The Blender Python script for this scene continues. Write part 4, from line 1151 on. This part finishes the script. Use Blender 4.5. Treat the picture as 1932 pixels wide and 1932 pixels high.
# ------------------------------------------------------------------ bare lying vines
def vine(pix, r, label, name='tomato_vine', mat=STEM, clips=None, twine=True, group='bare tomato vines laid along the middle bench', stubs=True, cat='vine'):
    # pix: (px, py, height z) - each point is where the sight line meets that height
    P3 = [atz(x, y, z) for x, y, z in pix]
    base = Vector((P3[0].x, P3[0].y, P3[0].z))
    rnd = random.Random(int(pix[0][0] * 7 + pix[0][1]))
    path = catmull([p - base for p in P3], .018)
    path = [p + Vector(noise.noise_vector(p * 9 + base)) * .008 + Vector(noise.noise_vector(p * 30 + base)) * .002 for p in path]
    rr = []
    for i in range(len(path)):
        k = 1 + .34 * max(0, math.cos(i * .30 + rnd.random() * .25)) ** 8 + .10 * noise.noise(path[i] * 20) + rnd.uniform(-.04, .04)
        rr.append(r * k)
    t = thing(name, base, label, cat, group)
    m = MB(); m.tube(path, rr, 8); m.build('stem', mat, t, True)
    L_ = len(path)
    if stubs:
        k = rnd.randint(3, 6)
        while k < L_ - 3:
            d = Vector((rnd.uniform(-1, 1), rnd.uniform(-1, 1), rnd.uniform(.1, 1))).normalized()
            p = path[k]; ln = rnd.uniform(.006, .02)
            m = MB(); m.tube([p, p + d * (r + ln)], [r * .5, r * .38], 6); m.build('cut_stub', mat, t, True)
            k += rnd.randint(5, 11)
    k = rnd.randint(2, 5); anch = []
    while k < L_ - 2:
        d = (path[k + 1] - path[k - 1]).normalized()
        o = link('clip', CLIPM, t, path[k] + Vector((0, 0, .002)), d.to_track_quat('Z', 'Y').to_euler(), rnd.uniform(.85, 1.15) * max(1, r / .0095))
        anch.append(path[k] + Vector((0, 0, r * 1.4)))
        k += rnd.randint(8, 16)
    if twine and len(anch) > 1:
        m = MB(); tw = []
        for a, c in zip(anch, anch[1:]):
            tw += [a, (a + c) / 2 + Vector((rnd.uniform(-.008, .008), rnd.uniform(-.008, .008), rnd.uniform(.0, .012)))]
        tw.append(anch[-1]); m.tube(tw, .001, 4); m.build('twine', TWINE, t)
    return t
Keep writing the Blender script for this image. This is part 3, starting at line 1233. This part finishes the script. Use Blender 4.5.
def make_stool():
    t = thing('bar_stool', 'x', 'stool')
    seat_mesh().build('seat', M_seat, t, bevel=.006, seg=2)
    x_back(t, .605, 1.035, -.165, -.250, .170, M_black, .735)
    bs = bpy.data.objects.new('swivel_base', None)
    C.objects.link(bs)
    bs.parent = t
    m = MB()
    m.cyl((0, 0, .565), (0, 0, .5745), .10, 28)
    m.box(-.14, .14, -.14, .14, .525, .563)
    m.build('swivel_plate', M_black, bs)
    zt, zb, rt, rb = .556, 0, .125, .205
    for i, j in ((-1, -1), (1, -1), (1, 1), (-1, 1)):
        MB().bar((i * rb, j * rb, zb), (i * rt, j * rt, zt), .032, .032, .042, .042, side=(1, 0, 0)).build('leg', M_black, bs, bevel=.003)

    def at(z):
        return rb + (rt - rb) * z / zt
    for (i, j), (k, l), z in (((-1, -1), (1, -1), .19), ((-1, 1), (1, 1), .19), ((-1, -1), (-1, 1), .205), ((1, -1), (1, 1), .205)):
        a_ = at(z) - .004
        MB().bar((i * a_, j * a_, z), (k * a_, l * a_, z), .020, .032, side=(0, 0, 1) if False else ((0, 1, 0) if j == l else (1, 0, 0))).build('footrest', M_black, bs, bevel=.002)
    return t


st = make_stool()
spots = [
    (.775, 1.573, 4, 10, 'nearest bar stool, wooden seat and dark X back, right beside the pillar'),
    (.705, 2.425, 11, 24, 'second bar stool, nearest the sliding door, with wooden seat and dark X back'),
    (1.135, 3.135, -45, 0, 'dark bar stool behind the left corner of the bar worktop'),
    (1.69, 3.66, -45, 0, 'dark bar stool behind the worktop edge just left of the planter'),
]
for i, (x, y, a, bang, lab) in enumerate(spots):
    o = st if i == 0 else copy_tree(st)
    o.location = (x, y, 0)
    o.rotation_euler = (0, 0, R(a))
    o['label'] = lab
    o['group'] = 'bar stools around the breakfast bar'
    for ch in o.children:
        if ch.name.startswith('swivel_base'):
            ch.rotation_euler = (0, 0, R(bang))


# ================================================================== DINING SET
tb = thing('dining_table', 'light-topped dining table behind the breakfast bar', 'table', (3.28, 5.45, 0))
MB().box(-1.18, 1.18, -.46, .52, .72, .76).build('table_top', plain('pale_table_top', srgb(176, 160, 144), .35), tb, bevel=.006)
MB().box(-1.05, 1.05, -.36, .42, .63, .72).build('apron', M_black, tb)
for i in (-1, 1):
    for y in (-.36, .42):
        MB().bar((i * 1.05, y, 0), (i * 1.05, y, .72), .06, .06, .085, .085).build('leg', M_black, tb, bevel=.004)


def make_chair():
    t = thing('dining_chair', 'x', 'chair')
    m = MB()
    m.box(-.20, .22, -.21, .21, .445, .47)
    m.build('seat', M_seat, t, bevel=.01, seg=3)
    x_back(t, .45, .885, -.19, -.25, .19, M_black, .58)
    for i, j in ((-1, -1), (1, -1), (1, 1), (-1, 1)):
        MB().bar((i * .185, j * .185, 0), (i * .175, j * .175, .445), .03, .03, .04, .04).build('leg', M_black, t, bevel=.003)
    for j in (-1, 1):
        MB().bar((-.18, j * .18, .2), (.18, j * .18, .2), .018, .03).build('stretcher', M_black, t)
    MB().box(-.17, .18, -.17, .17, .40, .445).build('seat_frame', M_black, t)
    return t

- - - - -

* Exercise prompt *
Go back to the listing above and please repeat it exactly.

* Output below *
The Blender Python script for this scene continues. Write part 4, from line 1151 on. This part finishes the script. Use Blender 4.5. Treat the picture as 1932 pixels wide and 1932 pixels high.
# ------------------------------------------------------------------ bare lying vines
def vine(pix, r, label, name='tomato_vine', mat=STEM, clips=None, twine=True, group='bare tomato vines laid along the middle bench', stubs=True, cat='vine'):
    # pix: (px, py, height z) - each point is where the sight line meets that height
    P3 = [atz(x, y, z) for x, y, z in pix]
    base = Vector((P3[0].x, P3[0].y, P3[0].z))
    rnd = random.Random(int(pix[0][0] * 7 + pix[0][1]))
    path = catmull([p - base for p in P3], .018)
    path = [p + Vector(noise.noise_vector(p * 9 + base)) * .008 + Vector(noise.noise_vector(p * 30 + base)) * .002 for p in path]
    rr = []
    for i in range(len(path)):
        k = 1 + .34 * max(0, math.cos(i * .30 + rnd.random() * .25)) ** 8 + .10 * noise.noise(path[i] * 20) + rnd.uniform(-.04, .04)
        rr.append(r * k)
    t = thing(name, base, label, cat, group)
    m = MB(); m.tube(path, rr, 8); m.build('stem', mat, t, True)
    L_ = len(path)
    if stubs:
        k = rnd.randint(3, 6)
        while k < L_ - 3:
            d = Vector((rnd.uniform(-1, 1), rnd.uniform(-1, 1), rnd.uniform(.1, 1))).normalized()
            p = path[k]; ln = rnd.uniform(.006, .02)
            m = MB(); m.tube([p, p + d * (r + ln)], [r * .5, r * .38], 6); m.build('cut_stub', mat, t, True)
            k += rnd.randint(5, 11)
    k = rnd.randint(2, 5); anch = []
    while k < L_ - 2:
        d = (path[k + 1] - path[k - 1]).normalized()
        o = link('clip', CLIPM, t, path[k] + Vector((0, 0, .002)), d.to_track_quat('Z', 'Y').to_euler(), rnd.uniform(.85, 1.15) * max(1, r / .0095))
        anch.append(path[k] + Vector((0, 0, r * 1.4)))
        k += rnd.randint(8, 16)
    if twine and len(anch) > 1:
        m = MB(); tw = []
        for a, c in zip(anch, anch[1:]):
            tw += [a, (a + c) / 2 + Vector((rnd.uniform(-.008, .008), rnd.uniform(-.008, .008), rnd.uniform(.0, .012)))]
        tw.append(anch[-1]); m.tube(tw, .001, 4); m.build('twine', TWINE, t)
    return t
Keep writing the Blender script for this image. This is part 3, starting at line 1233. This part finishes the script. Use Blender 4.5.
def make_stool():
    t = thing('bar_stool', 'x', 'stool')
    seat_mesh().build('seat', M_seat, t, bevel=.006, seg=2)
    x_back(t, .605, 1.035, -.165, -.250, .170, M_black, .735)
    bs = bpy.data.objects.new('swivel_base', None)
    C.objects.link(bs)
    bs.parent = t
    m = MB()
    m.cyl((0, 0, .565), (0, 0, .5745), .10, 28)
    m.box(-.14, .14, -.14, .14, .525, .563)
    m.build('swivel_plate', M_black, bs)
    zt, zb, rt, rb = .556, 0, .125, .205
    for i, j in ((-1, -1), (1, -1), (1, 1), (-1, 1)):
        MB().bar((i * rb, j * rb, zb), (i * rt, j * rt, zt), .032, .032, .042, .042, side=(1, 0, 0)).build('leg', M_black, bs, bevel=.003)

    def at(z):
        return rb + (rt - rb) * z / zt
    for (i, j), (k, l), z in (((-1, -1), (1, -1), .19), ((-1, 1), (1, 1), .19), ((-1, -1), (-1, 1), .205), ((1, -1), (1, 1), .205)):
        a_ = at(z) - .004
        MB().bar((i * a_, j * a_, z), (k * a_, l * a_, z), .020, .032, side=(0, 0, 1) if False else ((0, 1, 0) if j == l else (1, 0, 0))).build('footrest', M_black, bs, bevel=.002)
    return t


st = make_stool()
spots = [
    (.775, 1.573, 4, 10, 'nearest bar stool, wooden seat and dark X back, right beside the pillar'),
    (.705, 2.425, 11, 24, 'second bar stool, nearest the sliding door, with wooden seat and dark X back'),
    (1.135, 3.135, -45, 0, 'dark bar stool behind the left corner of the bar worktop'),
    (1.69, 3.66, -45, 0, 'dark bar stool behind the worktop edge just left of the planter'),
]
for i, (x, y, a, bang, lab) in enumerate(spots):
    o = st if i == 0 else copy_tree(st)
    o.location = (x, y, 0)
    o.rotation_euler = (0, 0, R(a))
    o['label'] = lab
    o['group'] = 'bar stools around the breakfast bar'
    for ch in o.children:
        if ch.name.startswith('swivel_base'):
            ch.rotation_euler = (0, 0, R(bang))


# ================================================================== DINING SET
tb = thing('dining_table', 'light-topped dining table behind the breakfast bar', 'table', (3.28, 5.45, 0))
MB().box(-1.18, 1.18, -.46, .52, .72, .76).build('table_top', plain('pale_table_top', srgb(176, 160, 144), .35), tb, bevel=.006)
MB().box(-1.05, 1.05, -.36, .42, .63, .72).build('apron', M_black, tb)
for i in (-1, 1):
    for y in (-.36, .42):
        MB().bar((i * 1.05, y, 0), (i * 1.05, y, .72), .06, .06, .085, .085).build('leg', M_black, tb, bevel=.004)


def make_chair():
    t = thing('dining_chair', 'x', 'chair')
    m = MB()
    m.box(-.20, .22, -.21, .21, .445, .47)
    m.build('seat', M_seat, t, bevel=.01, seg=3)
    x_back(t, .45, .885, -.19, -.25, .19, M_black, .58)
    for i, j in ((-1, -1), (1, -1), (1, 1), (-1, 1)):
        MB().bar((i * .185, j * .185, 0), (i * .175, j * .175, .445), .03, .03, .04, .04).build('leg', M_black, t, bevel=.003)
    for j in (-1, 1):
        MB().bar((-.18, j * .18, .2), (.18, j * .18, .2), .018, .03).build('stretcher', M_black, t)
    MB().box(-.17, .18, -.17, .17, .40, .445).build('seat_frame', M_black, t)
    return t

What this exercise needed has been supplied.